When I was very small my parents went to Japan and took me with them. It was before the wild fashion trends took hold. I don’t recall very much about the trip, but I do have this vivid memory of hiding and being angry a lot because the locals kept taking pictures of me. I was considered lucky. The sort of lucky which needs to be captured. They also thought I was a boy because my mother kept my hair very short due to the pink thing. It wasn’t pink by that time, it was Ginger, but she thought that change was due to her constantly cutting it, so she continued doing it like a ritual just in case it reverted. My parents and their Japanese friends did not tell the luck catchers that I wasn’t a boy, they also did not stop them from taking pictures. I felt like a traveling tourist attraction, a one child freak show. These days I suppose I would have felt like a celebrity hounded by paparazzi.

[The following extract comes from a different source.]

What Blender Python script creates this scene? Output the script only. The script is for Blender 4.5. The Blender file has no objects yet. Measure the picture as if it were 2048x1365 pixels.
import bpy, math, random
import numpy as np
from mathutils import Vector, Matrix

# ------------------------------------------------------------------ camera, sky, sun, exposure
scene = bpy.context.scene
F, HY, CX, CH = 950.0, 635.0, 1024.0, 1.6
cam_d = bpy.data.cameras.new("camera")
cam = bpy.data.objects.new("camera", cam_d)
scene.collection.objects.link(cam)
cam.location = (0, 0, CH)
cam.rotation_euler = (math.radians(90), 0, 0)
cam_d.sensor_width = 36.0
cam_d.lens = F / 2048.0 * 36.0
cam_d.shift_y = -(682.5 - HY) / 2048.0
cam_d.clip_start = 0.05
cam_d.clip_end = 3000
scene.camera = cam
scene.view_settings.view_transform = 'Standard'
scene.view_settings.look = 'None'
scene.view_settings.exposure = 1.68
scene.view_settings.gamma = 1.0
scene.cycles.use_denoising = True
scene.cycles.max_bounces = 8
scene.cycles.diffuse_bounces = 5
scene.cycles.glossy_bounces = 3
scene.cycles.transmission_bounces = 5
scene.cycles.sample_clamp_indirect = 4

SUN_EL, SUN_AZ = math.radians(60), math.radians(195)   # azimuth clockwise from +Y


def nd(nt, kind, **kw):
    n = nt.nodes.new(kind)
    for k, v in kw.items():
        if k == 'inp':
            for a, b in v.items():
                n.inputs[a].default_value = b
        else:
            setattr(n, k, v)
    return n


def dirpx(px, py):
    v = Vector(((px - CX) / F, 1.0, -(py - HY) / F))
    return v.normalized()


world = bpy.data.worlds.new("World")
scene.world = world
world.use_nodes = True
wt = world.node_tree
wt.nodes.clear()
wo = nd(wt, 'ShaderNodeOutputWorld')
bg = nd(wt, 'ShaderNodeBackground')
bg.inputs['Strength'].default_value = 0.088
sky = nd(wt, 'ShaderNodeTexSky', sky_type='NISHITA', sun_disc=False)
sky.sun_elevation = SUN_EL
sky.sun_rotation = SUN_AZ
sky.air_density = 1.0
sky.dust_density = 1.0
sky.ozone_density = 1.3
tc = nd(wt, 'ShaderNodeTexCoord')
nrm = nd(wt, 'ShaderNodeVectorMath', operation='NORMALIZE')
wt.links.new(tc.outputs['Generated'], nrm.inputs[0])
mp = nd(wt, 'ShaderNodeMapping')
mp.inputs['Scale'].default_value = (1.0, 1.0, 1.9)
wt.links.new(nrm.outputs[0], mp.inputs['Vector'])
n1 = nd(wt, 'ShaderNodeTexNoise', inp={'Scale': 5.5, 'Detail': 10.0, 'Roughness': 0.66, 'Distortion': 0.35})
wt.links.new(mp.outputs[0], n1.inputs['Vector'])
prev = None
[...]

Gingers get the sort of attention which is considered dubious. I recently read an article which suggested adding colour of hair to the national census, just to figure out where all the redheads live. It was for questionable scientific purposes, but it sounded a bit like we were being tagged, perhaps to be rounded up at a later date. Catherine Tate did a very funny sketch about Ginger Phobia.

Ginger hair safe house – Catherine Tate – BBC
Compared to other Gingers, not many people have bothered me about my hair colour. I had a very good friend whose hair was much more copper than mine and she put up with more awkward questions and teasing than I did. I suppose partly that’s because I mastered a ‘look that could kill’ very early in my life. Bullies and other pains in the ass have always tended to give me a wide berth. Although I have sometimes sought them out, especially if they were bothering a friend of mine.

I have been asked if the carpet matches my curtains. Those people wished they’d never asked that sort of a question of a fiery redhead.

I’ve been told that I would have been burned at the stake for being a witch and the spawn of the devil, by my history teacher who was also a Ginger.

I have been followed on Twitter just because my avi showed my hair colour. Which is why I now use a black and white pic. Although it does show my freckles, but people don’t react to freckles the way that they do to red hair. Once a man spent about half an hour staring at me, then finally approached just to tell me that a woman without freckles is like a night sky without stars.

I’ve been blonde, brunette, and black haired. Those were short lived experiments. Hair grows quickly and keeping up appearances which are not natural to you takes a lot of dedicated and repetitive effort. My patience is limited. And ultimately my hair colour suits me, even if it has in the past made me very uncomfortable to be so physically noticeable. I’ve grown into it.

In nature colour is often used as a warning, especially bright colours such as red. The colour red often warns of poison or some other potentially lethal danger. Some creatures who are not dangerous or poisonous to other creatures use red as a mimicked protective device.

I quite like that take on having red hair. As a warning to others. Not sure if it applies to all redheads, but I only need it to apply to this one. It’s just a pity that so many people have lost touch with nature’s language and seem oblivious to obvious warnings.

I’m very docile until poked, then my hair turns to flames and the poker gets singed. My hair colour did warn you, but you thought it was an invitation to say something you’re now regretting and blaming me for your own stupidity. Did you not read up on the stereotype before you decided to mess with a Ginger!

So after many years of not liking my colour, my hue, I am now very glad that I’m orange.